Requirement: Take the records below and print them verbatim up to and including the line that carries "random.seed(5)".

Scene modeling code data
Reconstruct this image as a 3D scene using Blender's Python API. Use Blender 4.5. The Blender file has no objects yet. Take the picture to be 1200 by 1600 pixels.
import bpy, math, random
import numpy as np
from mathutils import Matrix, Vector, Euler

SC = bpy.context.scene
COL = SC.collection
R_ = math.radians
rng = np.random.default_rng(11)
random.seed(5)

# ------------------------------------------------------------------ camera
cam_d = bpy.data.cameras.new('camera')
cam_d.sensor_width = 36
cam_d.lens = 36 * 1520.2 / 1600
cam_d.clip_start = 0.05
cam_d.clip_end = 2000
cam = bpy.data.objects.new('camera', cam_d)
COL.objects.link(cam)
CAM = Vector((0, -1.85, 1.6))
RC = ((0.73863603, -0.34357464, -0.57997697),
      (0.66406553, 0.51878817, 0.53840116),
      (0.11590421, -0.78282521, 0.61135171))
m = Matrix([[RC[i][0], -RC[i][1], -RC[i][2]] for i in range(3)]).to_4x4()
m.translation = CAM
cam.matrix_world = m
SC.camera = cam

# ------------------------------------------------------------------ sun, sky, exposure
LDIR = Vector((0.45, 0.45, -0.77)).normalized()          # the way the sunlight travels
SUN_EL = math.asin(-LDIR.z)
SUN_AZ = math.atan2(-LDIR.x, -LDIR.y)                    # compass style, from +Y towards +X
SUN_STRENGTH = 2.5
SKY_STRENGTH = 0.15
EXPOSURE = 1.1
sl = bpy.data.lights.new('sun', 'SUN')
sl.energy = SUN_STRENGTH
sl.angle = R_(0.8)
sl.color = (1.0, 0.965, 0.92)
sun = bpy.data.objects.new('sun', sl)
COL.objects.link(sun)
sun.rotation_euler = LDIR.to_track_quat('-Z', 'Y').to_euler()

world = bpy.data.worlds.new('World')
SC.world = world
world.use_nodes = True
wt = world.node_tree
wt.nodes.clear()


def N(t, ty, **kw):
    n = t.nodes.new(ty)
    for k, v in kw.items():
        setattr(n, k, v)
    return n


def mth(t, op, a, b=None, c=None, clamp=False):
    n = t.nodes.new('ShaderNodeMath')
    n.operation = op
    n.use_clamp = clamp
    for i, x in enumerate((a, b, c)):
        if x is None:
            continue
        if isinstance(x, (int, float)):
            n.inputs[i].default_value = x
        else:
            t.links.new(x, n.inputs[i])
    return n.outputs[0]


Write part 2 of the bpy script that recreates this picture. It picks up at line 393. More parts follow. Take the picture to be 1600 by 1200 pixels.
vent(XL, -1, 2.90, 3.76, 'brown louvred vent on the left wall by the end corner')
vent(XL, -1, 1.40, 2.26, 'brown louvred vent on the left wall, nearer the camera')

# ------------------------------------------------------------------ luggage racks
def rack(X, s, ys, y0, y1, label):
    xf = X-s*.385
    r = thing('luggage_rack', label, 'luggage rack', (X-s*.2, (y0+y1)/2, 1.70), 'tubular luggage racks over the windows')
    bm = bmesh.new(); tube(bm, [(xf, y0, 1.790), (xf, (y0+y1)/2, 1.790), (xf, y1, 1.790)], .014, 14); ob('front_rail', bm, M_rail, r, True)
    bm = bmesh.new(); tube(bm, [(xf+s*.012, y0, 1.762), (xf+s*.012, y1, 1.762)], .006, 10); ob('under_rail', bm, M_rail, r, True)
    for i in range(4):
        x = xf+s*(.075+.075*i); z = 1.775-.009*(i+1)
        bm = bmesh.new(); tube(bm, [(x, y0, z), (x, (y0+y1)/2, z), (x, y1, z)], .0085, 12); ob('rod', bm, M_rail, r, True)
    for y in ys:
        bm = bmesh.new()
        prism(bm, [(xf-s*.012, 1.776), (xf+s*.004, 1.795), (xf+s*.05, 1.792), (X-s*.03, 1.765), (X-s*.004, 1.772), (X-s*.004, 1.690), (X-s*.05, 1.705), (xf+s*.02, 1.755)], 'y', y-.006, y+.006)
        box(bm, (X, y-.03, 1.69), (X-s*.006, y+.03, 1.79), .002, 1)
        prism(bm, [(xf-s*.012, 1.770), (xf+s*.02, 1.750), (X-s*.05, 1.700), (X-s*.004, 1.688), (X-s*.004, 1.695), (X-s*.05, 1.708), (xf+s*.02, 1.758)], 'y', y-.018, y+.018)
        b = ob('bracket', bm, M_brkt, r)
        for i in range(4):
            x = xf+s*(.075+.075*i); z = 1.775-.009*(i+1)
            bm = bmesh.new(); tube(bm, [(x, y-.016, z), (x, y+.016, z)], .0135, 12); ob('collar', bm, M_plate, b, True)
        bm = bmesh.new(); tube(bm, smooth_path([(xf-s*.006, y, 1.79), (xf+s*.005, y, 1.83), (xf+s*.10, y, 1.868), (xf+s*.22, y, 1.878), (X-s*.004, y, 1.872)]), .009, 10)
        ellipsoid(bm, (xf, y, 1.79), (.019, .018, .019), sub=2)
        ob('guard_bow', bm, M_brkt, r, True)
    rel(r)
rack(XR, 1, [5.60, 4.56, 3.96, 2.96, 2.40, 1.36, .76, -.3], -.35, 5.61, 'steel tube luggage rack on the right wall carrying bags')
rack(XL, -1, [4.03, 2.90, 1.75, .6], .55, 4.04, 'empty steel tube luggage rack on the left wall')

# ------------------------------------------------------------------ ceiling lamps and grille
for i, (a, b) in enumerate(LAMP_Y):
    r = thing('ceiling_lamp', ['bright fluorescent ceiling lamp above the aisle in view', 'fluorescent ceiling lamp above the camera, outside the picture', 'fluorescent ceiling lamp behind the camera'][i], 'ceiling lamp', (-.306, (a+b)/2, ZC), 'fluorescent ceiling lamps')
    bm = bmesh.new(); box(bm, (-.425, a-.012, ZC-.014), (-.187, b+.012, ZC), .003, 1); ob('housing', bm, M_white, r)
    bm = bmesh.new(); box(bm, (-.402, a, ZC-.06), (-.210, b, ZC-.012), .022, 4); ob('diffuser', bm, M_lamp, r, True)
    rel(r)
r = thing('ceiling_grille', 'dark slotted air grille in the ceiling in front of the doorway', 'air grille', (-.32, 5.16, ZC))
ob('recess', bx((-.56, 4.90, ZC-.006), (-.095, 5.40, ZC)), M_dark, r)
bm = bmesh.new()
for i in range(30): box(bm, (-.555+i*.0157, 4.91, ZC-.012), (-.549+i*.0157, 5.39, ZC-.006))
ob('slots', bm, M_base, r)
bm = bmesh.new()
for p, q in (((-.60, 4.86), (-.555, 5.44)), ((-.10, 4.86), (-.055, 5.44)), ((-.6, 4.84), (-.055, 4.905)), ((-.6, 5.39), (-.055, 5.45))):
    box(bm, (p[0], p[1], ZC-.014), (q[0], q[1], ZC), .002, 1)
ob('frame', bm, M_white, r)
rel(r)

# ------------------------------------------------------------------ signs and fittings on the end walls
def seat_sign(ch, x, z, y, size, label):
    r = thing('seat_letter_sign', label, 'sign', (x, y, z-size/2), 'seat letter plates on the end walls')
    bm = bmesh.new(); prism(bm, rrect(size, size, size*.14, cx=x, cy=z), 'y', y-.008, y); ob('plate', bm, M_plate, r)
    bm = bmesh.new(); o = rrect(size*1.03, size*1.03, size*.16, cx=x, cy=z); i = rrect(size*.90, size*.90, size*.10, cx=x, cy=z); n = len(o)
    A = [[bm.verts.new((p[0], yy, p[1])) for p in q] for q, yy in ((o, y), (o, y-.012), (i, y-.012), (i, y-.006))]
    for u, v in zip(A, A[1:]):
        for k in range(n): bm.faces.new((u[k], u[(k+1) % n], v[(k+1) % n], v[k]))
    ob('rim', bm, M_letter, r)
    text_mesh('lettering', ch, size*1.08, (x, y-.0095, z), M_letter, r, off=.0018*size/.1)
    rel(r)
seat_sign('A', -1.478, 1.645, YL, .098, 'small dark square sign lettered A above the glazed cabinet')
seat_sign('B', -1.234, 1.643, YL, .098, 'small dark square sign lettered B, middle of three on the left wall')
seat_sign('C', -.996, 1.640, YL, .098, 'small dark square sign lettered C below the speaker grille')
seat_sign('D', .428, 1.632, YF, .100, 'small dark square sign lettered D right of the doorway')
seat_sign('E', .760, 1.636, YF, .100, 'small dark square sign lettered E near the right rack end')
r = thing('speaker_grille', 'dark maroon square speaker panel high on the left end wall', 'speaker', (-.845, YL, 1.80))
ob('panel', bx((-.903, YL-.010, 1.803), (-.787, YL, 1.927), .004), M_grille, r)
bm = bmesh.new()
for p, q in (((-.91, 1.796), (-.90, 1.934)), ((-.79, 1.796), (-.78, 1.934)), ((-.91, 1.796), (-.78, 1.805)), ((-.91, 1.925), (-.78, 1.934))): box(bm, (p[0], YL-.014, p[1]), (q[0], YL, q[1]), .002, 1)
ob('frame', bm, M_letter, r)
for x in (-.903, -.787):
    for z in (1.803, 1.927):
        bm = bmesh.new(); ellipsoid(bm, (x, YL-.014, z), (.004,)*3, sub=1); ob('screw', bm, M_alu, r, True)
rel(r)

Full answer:
Reconstruct this image as a 3D scene using Blender's Python API. Use Blender 4.5. The Blender file has no objects yet. Take the picture to be 1200 by 1600 pixels.
import bpy, math, random
import numpy as np
from mathutils import Matrix, Vector, Euler

SC = bpy.context.scene
COL = SC.collection
R_ = math.radians
rng = np.random.default_rng(11)
random.seed(5)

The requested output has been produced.